How to Evaluate the Evidence

This is an excellent list of how to evaluate scientific evidence.  Almost all the issues are applicable to evaluating whether a manager or investment approach will demonstrate outperformance in the future.  To wit:

  • Differences and change cause variation – that outperformance is subject to a very high level of sheer randomness.
  • Bias is rife – particularly given the huge rewards to finding (or claiming to find) an edge.
  • Bigger is usually better for sample size – a 3-, 5-, or even 10-year track record is essentially meaningless.
  • Correlation does not imply causation – self-explanatory.
  • Regression to the mean can mislead – just when a manager or effect looks great (or terrible) performance will become much more typical.
  • Extrapolating beyond the data is risky – it may have worked before, but the future is out-of-sample.
  • Beware the base-rate fallacy – given the rarity of true alpha, historical alpha is probably meaningless.
  • Controls are important – and you generally don’t have a control in investing.
  • Randomization avoids bias – and again you generally don’t have this in investing.
  • Seek replication, not pseudo replication – rolling periods are not separate tests because of the overlapping data.
  • Scientists are human – and product providers are even more prone to bias given the enormous incentives.
  • Significance is significant – if you try 20 things, one, on average, (by sheer randomness) will appear to be significant at the 5% level.
  • Separate no effect from non-significance – the sample sizes (track records) are probably too small to find the effect even when the manager or strategy in fact does have true alpha.

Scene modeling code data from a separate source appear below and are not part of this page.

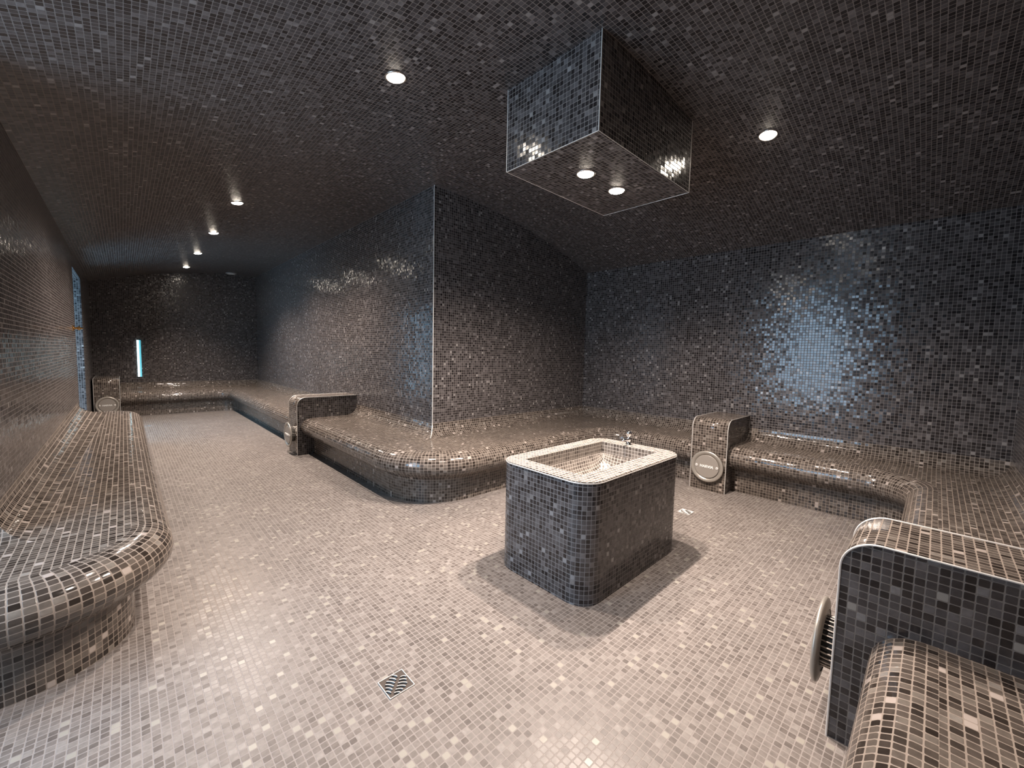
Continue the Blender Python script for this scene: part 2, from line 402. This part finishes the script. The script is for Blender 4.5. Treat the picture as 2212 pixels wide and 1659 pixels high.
outlet_block('largest and nearest steam outlet block at the lower right, dark side towards the viewer', (NP_+PW/2, .18, 0), 0, .18-YN-.002, proud=.05)

# ---------------------------------------------------------------- foot basin
FX0, FX1, FY0, FY1, FZ = 1.648, 2.725, 1.150, 1.832, .66
def rrect(x0, y0, x1, y1, r, seg=10):
    o = []
    for cx, cy, a0 in ((x1-r, y1-r, 0), (x0+r, y1-r, PI/2), (x0+r, y0+r, PI), (x1-r, y0+r, 1.5*PI)):
        for k in range(seg+1):
            a = a0 + PI/2*k/seg; o.append((cx + r*math.cos(a), cy + r*math.sin(a)))
    return o
fr = thing('foot_basin', 'free-standing tiled basin block with sunken bowl in the middle of the floor', 'basin', ((FX0+FX1)/2, (FY0+FY1)/2, 0))
ox, oy = (FX0+FX1)/2, (FY0+FY1)/2
hx, hy = (FX1-FX0)/2, (FY1-FY0)/2
out = rrect(-hx, -hy, hx, hy, .13, 10)
bm = bmesh.new(); uvl = bm.loops.layers.uv.verify(); n = len(out); us = [0.0]
for i in range(n): a, b = out[i], out[(i+1) % n]; us.append(us[-1] + math.hypot(b[0]-a[0], b[1]-a[1]))
v0 = [bm.verts.new((x, y, 0)) for x, y in out]; v1 = [bm.verts.new((x, y, FZ-.006)) for x, y in out]
for i in range(n):
    f = bm.faces.new((v0[i], v0[(i+1) % n], v1[(i+1) % n], v1[i])); f.smooth = True
    for l, (u, z) in zip(f.loops, ((us[i], 0), (us[i+1], 0), (us[i+1], FZ-.006), (us[i], FZ-.006))): l[uvl].uv = (u, z + .015)
link('basin_body', bm, M_FSIDE, fr, uv=None)
ix0, iy0, ix1, iy1 = 1.765-ox, 1.275-oy, 2.60-ox, 1.715-oy
bm = bmesh.new()
ri = [(ix1, iy1), (ix0, iy1), (ix0, iy0), (ix1, iy0)]
ov = [bm.verts.new((x, y, FZ)) for x, y in out]; iv = [bm.verts.new((x, y, FZ)) for x, y in ri]
ob = [bm.verts.new((x, y, FZ-.012)) for x, y in out]
for i in range(n): bm.faces.new((ob[i], ob[(i+1) % n], ov[(i+1) % n], ov[i]))
q = n // 4
for c in range(4):
    for k in range(q-1): bm.faces.new((ov[c*q+k], ov[c*q+k+1], iv[c]))
    a, b = c*q+q-1, ((c+1)*q) % n
    bm.faces.new((ov[a], ov[b], iv[(c+1) % 4], iv[c]))
link('rim', bm, M_RIM, fr)
bm = bmesh.new(); uvl = bm.loops.layers.uv.verify()
NX, NY = 40, 24; dep = .235
def bowl(u, v):
    x = ix0 + (ix1-ix0)*u; y = iy0 + (iy1-iy0)*v
    du = min(u, 1-u)*(ix1-ix0); dv = min(v, 1-v)*(iy1-iy0)
    g = lambda d: 1.0 if d >= .17 else math.sqrt(max(0, 1-((.17-d)/.17)**2))
    return x, y, -(.085 + (dep-.085)*g(du)*g(dv)) if min(du, dv) > 1e-6 else -(.085)
def arcl(t, a, b):
    d = min(t-a, b-t); sgn = -1 if t-a < b-t else 1; half = (b-a)/2
    R_ = .17; ex_ = math.acos(max(-1, min(1, (R_-min(d, R_))/R_)))      # 0 at the edge .. pi/2 on the flat
    arc = R_*(1 + (dep-.085)/R_)/2*(PI/2 - ex_)
    return sgn*(half - max(d, R_) + arc)
grid = [[bm.verts.new((lambda p: (p[0], p[1], FZ+p[2]))(bowl(i/NX, j/NY))) for i in range(NX+1)] for j in range(NY+1)]
for j in range(NY):
    for i in range(NX):
        f = bm.faces.new((grid[j][i], grid[j][i+1], grid[j+1][i+1], grid[j+1][i])); f.smooth = True
        for l in f.loops: l[uvl].uv = (arcl(l.vert.co.x, ix0, ix1), arcl(l.vert.co.y, iy0, iy1))
def wallstrip(a, b):
    f = bm.faces.new([bm.verts.new(p) for p in ((a[0], a[1], FZ), (b[0], b[1], FZ), (b[0], b[1], FZ-.088), (a[0], a[1], FZ-.088))])
    for l in f.loops: c = l.vert.co; l[uvl].uv = ((c.x if abs(a[0]-b[0]) > .01 else c.y), c.z - FZ)
wallstrip(ri[0], ri[1]); wallstrip(ri[1], ri[2]); wallstrip(ri[2], ri[3]); wallstrip(ri[3], ri[0])
link('bowl', bm, M_RIM, fr, uv=None)
bm = bmesh.new(); add_tube(bm, [(x*1.0008, y*1.0008, FZ-.008) for x, y in out + out[:1]], .0035, 6); link('edge_strip', bm, M_TRIM, fr, uv=None)
# push tap on the right-hand rim
tap = D.objects.new('tap', None); COL.objects.link(tap); tap.parent = fr; tap.location = (2.655-ox, 1.525-oy, FZ); tap.empty_display_size = .05
bm = bmesh.new(); add_lathe(bm, [(.024, 0), (.024, .006), (.017, .010), (.015, .03), (.018, .036), (.018, .05), (.012, .054)], 28); link('tap_body', bm, M_CHROME, tap, smooth=True, uv=None)
bm = bmesh.new(); add_tube(bm, [(-.004, 0, .035), (-.05, 0, .045), (-.075, .0, .043), (-.082, 0, .034)], [.011, .010, .009, .0085], 12); link('spout', bm, M_CHROME, tap, smooth=True, uv=None)
bm = bmesh.new(); add_lathe(bm, [(.006, .052), (.010, .056), (.010, .062), (.018, .070), (.0215, .082), (.020, .094), (.012, .103), (.003, .105)], 28); link('push_knob', bm, M_CHROME, tap, smooth=True, uv=None)

# ---------------------------------------------------------------- hanging canopy over the basin
KX0, KX1, KY0, KY1, KZ = 1.765, 2.835, 1.255, 1.935, 2.433
cn = thing('ceiling_canopy', 'rectangular tiled box hanging from the ceiling above the basin, two lamps under it', 'ceiling box', ((KX0+KX1)/2, (KY0+KY1)/2, KZ))
kx, ky = (KX0+KX1)/2, (KY0+KY1)/2
bm = bmesh.new(); add_box(bm, KX0-kx, KY0-ky, 0, KX1-kx, KY1-ky, vault_z(VC)-KZ+.03); cb = link('canopy_body', bm, M_WALL, cn); cb.data.materials.append(M_CEIL)
for p in cb.data.polygons:
    if p.normal.z < -.5: p.material_index = 1
ed = [(KX0-kx, KY0-ky), (KX1-kx, KY0-ky), (KX1-kx, KY1-ky), (KX0-kx, KY1-ky)]
bm = bmesh.new(); add_tube(bm, [(x, y, 0) for x, y in ed + ed[:1]], .0022, 6); link('bottom_edge_strip', bm, M_TRIM, cn, uv=None)
for x, y in ed:
    bm = bmesh.new(); add_tube(bm, [(x, y, 0), (x, y, vault_z(x+kx)-KZ)], .003, 6); link('corner_edge_strip', bm, M_TRIM, cn, uv=None)

# ---------------------------------------------------------------- recessed lamps
def make_lamp():
    t = thing('recessed_spotlight', '', 'ceiling light')
    bm = bmesh.new(); add_lathe(bm, [(.050, .0), (.056, -.004), (.060, -.003), (.062, .001)], 36, caps=False); link('trim_ring', bm, M_STEEL, t, smooth=True, uv=None)
    bm = bmesh.new(); add_lathe(bm, [(.050, .0), (.046, -.006), (.030, -.011), (.012, -.013), (.002, -.0135)], 32); link('glowing_lens', bm, M_LAMP, t, smooth=True, uv=None)
    return t
lamp0 = make_lamp(); lamps = []
def lamp(x, y, z, slope, label, watts, group='recessed ceiling spotlights', cone=125):
    if not lamps: t = lamp0; lamps.append(t)
    else:
        t = lamp0.copy(); COL.objects.link(t); lamps.append(t)
        for ch in lamp0.children:
            if ch.type == 'LIGHT': continue
            c = ch.copy(); COL.objects.link(c); c.parent = t
    t.location = (x, y, z); t.rotation_euler = (0, slope, 0); tag(t, label, 'ceiling light', group)
    ld = D.lights.new('spot_beam', 'SPOT'); ld.energy = watts; ld.color = WARM; ld.spot_size = math.radians(cone); ld.spot_blend = 0.85; ld.shadow_soft_size = .03
    lo_ = D.objects.new('spot_beam', ld); COL.objects.link(lo_); lo_.location = (x, y, z-.035)
    return t
def vlamp(x, y, label, watts=SPOT_W, cone=132):
    s = math.asin((x-VC)/VR); return lamp(x, y, vault_z(x)-.001, s, label, watts, cone=cone)
vlamp(1.18, 2.25, 'large recessed spotlight on the vault, left of the hanging box', SPOT_W, 112)
vlamp(3.27, .915, 'recessed spotlight on the vault, right of the hanging box', SPOT_W*.62, 92)
lamp(2.122, 1.595, KZ-.001, 0, 'left of the two spotlights under the hanging box', SPOT_CANOPY_W, cone=162)
lamp(2.475, 1.594, KZ-.001, 0, 'right of the two spotlights under the hanging box', SPOT_CANOPY_W, cone=162)
vlamp(.92, 5.20, 'spotlight in the corridor row, the nearest and largest of that row of four', SPOT_W*1.45, 146)
vlamp(.925, 6.78, 'spotlight in the corridor row, second nearest of the four', SPOT_W*1.45, 146)
vlamp(.93, 8.42, 'spotlight in the corridor row, third of the four', SPOT_W*1.2, 130)
vlamp(.925, 10.02, 'smallest and farthest spotlight of the corridor row, by the far wall', SPOT_W*.45, 84)

vlamp(1.18, .93, 'spotlight on the vault nearest the viewer, above the front drain', SPOT_W*.7, 105)
# ---------------------------------------------------------------- drains
def drain(x, y, s, label, plate=None):
    t = thing('floor_drain', label, 'drain', (x, y, .0), 0, 'square steel floor drains')
    bm = bmesh.new(); h = s/2; w = .0025
    for b in ((-h, -h, h, -h+w), (-h, h-w, h, h), (-h, -h+w, -h+w, h-w), (h-w, -h+w, h, h-w)): add_box(bm, b[0], b[1], .0005, b[2], b[3], .004)
    link('drain_frame', bm, M_TRIM, t, uv=None)
    bm = bmesh.new(); add_box(bm, -h+w, -h+w, .0005, h-w, h-w, .002); link('grate_plate', bm, plate or M_GRATE, t, uv=None)
    bm = bmesh.new(); bb = bmesh.new()
    # two fans of curved slots mirrored about the diagonal
    for side in (1, -1):
        for k in range(6):
            c0 = -.047 + .0150*k
            ln = .036 - abs(k-2.6)*.0062
            pts, pts2 = [], []
            for j in range(7):
                a = j/6; along = c0 + .016*a - .012*a*a; across = side*(.006 + ln*a)
                X = (along - across)/math.sqrt(2)*s/.1; Y = (along + across)/math.sqrt(2)*s/.1
                pts.append((X, Y, .0028)); pts2.append((X+.0024*s/.1, Y+.0024*s/.1, .0036))
            add_tube(bm, pts, .0030*s/.1, 6); add_tube(bb, pts2, .0022*s/.1, 6)
    link('slots', bm, M_BLACK, t, uv=None); link('slot_lips', bb, M_LIP, t, uv=None)
    return t
drain(.731, 1.381, .104, 'square steel drain in the open floor at the front, with curved slots')
drain(3.41, 1.392, .10, 'pale square drain on the floor right of the basin', M_LIP)
drain(.25, 8.85, .10, 'small bright drain far down the corridor by the left bench')

# ---------------------------------------------------------------- far wall and small fittings
t = thing('wall_light_bar', 'slim upright glowing light bar on the dark far wall', 'wall light', (.228, YF-.03, .70))
bm = bmesh.new(); add_box(bm, -.034, 0, 0, -.002, .03, .72); link('white_tube', bm, M_BAR, t, uv=None)
bm = bmesh.new(); add_box(bm, .002, 0, 0, .026, .03, .72); link('teal_tube', bm, M_BAR2, t, uv=None)
t = thing('ceiling_speaker', 'flat grey unlit disc on the ceiling near the far wall', 'speaker', (1.74, 10.66, vault_z(1.74)-.001), 0)
t.rotation_euler = (0, math.asin((1.74-VC)/VR), 0)
bm = bmesh.new(); add_lathe(bm, [(.10, .0), (.10, -.012), (.088, -.018), (.004, -.020)], 40); link('speaker_ring', bm, M_GREY, t, smooth=False, uv=None)
bm = bmesh.new(); add_lathe(bm, [(.07, -.019), (.068, -.0225), (.004, -.024)], 32); link('grille', bm, M_WHITE, t, uv=None)
t = thing('brass_nozzle', 'small brass nozzle on the left wall beside the corridor doorway', 'nozzle', (XL, 7.18, 1.50))
RY = Matrix.Rotation(PI/2, 4, 'Y')
bm = bmesh.new(); add_lathe(bm, [(.035, 0), (.035, .008), (.022, .014)], 24, RY); link('wall_flange', bm, M_BRASS, t, smooth=False, uv=None)
bm = bmesh.new(); add_lathe(bm, [(.014, .012), (.014, .04), (.024, .046), (.024, .062), (.010, .07), (.009, .085)], 20, RY); link('nozzle_head', bm, M_BRASS, t, smooth=False, uv=None)
bpy.context.view_layer.update()
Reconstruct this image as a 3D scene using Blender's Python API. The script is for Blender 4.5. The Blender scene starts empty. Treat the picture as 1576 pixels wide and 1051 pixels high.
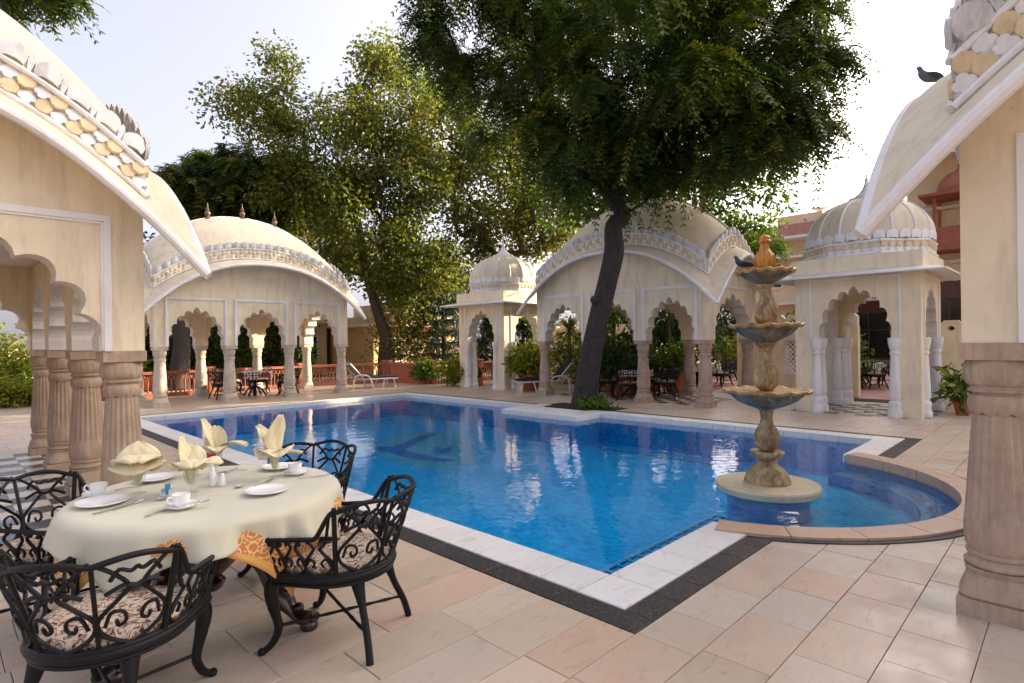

  • Effect size matters – differentiate between results that are statistically significant and those that are economically meaningful (generally not a problem in investing, if it is significant  it will generally be meaningful)
  • Study relevance limits generalizations – the market/economy/etc. isn’t the same now as it was in the historical data.
  • Feelings influence risk perception – self-explanatory.
  • Dependencies change the risks – we rarely have independent factors.
  • Data can be dredged or cherry picked – and in our industry it will be not just dredged or cherry picked, but tortured to death.
  • Extreme measurements may mislead – lots of things led to the performance, not just the factor you are focused on.